Tuesday, March 16, 2010

The Happiness Project - Gretchen Rubin

I've been reading Gretchen Rubin's blog for years now, and this is the book that came of it. Unlike the many books that result from blogs, I think this one was the other way around. Rubin spent a year trying out different bits of folk wisdom in an attempt to make herself happier. Not because she was unhappy - but because she thought that she could make herself quite a bit happier without dramatically changing her life - and she was right.

Strangely enough, given that I spent at least a year reading her blog, and that I would happily recommend this book to anyone and everyone, I don't actually like Rubin's writing all that much, and I don't think that many of the specific things that she tried in order to make herself happier would make me happier. While her writing is just fine, and actually very easy to read, her voice reminds me just a little too much of my mother. And she is quite repetitive, which is a very good general strategy when you're trying to get a point across...but makes me completely crazy. Also...with the lists. Just like my mother.

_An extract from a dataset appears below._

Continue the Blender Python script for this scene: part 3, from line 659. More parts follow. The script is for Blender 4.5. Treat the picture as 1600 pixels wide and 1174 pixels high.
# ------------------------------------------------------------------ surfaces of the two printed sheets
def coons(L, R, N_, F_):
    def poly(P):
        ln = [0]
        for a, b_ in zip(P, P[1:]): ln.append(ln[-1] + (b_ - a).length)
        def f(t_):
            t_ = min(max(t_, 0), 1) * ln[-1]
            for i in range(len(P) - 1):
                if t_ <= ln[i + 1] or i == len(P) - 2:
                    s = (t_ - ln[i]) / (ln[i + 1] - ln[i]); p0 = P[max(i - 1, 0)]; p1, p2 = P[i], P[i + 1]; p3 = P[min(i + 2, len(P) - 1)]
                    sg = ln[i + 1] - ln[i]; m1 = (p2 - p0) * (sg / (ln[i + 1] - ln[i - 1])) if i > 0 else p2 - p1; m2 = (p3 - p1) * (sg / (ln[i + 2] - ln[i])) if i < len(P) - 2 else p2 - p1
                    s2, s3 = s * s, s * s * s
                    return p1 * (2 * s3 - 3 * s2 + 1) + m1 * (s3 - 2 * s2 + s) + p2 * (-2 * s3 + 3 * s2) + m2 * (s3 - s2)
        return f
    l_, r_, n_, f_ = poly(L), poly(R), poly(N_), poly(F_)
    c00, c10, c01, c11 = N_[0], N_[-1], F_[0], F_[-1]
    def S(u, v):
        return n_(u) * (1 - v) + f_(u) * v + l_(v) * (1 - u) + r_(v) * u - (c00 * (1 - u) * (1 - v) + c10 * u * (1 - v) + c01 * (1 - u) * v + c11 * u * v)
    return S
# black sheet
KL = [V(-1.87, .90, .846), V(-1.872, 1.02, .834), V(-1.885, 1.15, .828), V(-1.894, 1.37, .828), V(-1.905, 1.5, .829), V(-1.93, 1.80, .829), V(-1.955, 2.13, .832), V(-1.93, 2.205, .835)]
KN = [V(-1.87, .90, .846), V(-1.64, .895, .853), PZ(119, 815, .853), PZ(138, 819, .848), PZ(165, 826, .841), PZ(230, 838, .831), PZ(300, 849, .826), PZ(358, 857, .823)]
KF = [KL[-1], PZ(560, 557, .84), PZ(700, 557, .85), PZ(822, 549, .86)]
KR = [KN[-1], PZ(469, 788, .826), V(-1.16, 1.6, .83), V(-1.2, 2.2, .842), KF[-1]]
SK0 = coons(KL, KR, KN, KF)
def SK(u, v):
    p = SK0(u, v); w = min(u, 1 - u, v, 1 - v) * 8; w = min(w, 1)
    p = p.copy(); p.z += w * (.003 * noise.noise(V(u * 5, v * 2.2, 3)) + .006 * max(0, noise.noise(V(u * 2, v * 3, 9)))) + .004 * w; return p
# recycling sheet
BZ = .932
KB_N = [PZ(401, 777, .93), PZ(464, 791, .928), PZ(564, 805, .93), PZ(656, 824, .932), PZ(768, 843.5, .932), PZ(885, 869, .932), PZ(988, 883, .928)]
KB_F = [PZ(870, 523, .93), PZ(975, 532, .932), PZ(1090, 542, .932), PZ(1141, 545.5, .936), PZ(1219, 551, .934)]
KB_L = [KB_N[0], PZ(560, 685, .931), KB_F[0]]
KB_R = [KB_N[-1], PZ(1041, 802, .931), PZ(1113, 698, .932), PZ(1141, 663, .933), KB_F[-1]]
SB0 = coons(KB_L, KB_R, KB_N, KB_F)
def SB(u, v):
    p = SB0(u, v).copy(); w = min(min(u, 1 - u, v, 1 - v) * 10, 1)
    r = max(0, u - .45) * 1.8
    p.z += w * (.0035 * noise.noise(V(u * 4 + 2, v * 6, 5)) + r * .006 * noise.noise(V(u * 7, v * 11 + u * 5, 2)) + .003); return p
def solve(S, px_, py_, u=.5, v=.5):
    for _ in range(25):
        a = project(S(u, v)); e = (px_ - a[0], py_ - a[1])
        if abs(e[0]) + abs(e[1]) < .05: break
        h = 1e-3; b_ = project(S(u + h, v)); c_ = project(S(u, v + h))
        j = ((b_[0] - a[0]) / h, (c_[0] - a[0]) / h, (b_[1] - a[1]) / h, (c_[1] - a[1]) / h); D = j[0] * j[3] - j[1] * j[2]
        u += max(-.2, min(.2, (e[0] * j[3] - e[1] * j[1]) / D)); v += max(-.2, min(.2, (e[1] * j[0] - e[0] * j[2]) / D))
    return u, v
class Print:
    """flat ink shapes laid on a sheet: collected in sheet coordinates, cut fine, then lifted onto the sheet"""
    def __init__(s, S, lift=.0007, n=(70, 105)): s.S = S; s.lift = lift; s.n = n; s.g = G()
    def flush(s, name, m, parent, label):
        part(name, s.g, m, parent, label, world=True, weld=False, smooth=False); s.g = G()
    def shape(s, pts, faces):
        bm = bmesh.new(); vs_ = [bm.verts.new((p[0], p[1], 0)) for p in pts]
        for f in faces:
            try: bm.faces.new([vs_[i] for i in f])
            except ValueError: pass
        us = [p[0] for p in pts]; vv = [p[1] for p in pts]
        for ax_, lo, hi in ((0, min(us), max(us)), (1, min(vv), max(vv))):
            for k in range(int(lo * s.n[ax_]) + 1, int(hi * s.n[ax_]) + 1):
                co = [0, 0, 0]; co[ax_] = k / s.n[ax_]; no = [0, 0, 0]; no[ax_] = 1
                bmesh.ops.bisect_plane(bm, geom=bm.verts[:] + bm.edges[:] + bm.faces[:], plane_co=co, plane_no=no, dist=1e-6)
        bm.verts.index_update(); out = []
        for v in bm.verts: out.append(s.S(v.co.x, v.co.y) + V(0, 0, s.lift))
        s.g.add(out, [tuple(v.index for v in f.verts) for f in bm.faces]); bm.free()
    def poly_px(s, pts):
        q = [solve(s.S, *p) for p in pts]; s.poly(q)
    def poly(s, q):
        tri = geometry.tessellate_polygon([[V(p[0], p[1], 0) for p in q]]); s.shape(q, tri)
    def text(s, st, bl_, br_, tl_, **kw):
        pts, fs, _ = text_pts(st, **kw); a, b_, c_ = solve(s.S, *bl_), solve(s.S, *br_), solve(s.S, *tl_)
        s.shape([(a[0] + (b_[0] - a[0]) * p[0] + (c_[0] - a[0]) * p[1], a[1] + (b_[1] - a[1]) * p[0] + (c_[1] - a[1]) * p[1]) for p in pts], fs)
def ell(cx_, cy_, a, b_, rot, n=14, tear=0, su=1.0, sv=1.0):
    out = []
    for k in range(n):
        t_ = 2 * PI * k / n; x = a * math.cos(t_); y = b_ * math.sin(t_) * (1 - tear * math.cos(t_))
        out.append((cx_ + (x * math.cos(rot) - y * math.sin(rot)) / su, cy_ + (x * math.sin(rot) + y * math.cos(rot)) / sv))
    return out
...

But all these are points she actually makes herself - not everyone's happiness project is necessarily the same, but that personal anecdotes are both interesting and potentially useful. And while I don't find any of her specific examples to be at all personally inspiring, the general concepts are great. Figuring out how you can have more energy - by getting more sleep or more exercise. Doing things that you enjoy, with people that you like - she started a kids-lit book club, and while I also love kids books I am just not able to start a book club. I'm really good at participating, but I'm a bad leader - it would take me so much energy to organize something like that, that I just wouldn't be able to get anything out of it. And yet, this is an example of something she points out in her book - recognize that things which other people find fun, aren't necessarily things that you enjoy.

I've been frustrated for years by people who say "You can just decide to be happy!" and then glare at me for not being as happy as they would like me to be. I don't agree with that - sometimes I can't just decide to be happy. But Gretchen makes the wonderful point that you can decide to be happier - by putting in the effort. And sometimes by just pretending to be happy (honestly it is shocking what a difference just pretending to be in a good mood can make when dealing with a little kid who just wants you to play hide and seek with them one last time before they submit to being put to bed - grumble at them and it will be another 30 minutes of frustration for both of you, but put on a cheerful face, play along for just a minute...and presto - cooperation).

Anyway, it is a wonderful book, and I think the world is a better place for its having been written.

1 comment:

  1. Wendy,

    I saw the nice mention of my book, The Happiness Project, here. I very much appreciate those kind words and you shinning a spotlight on my work.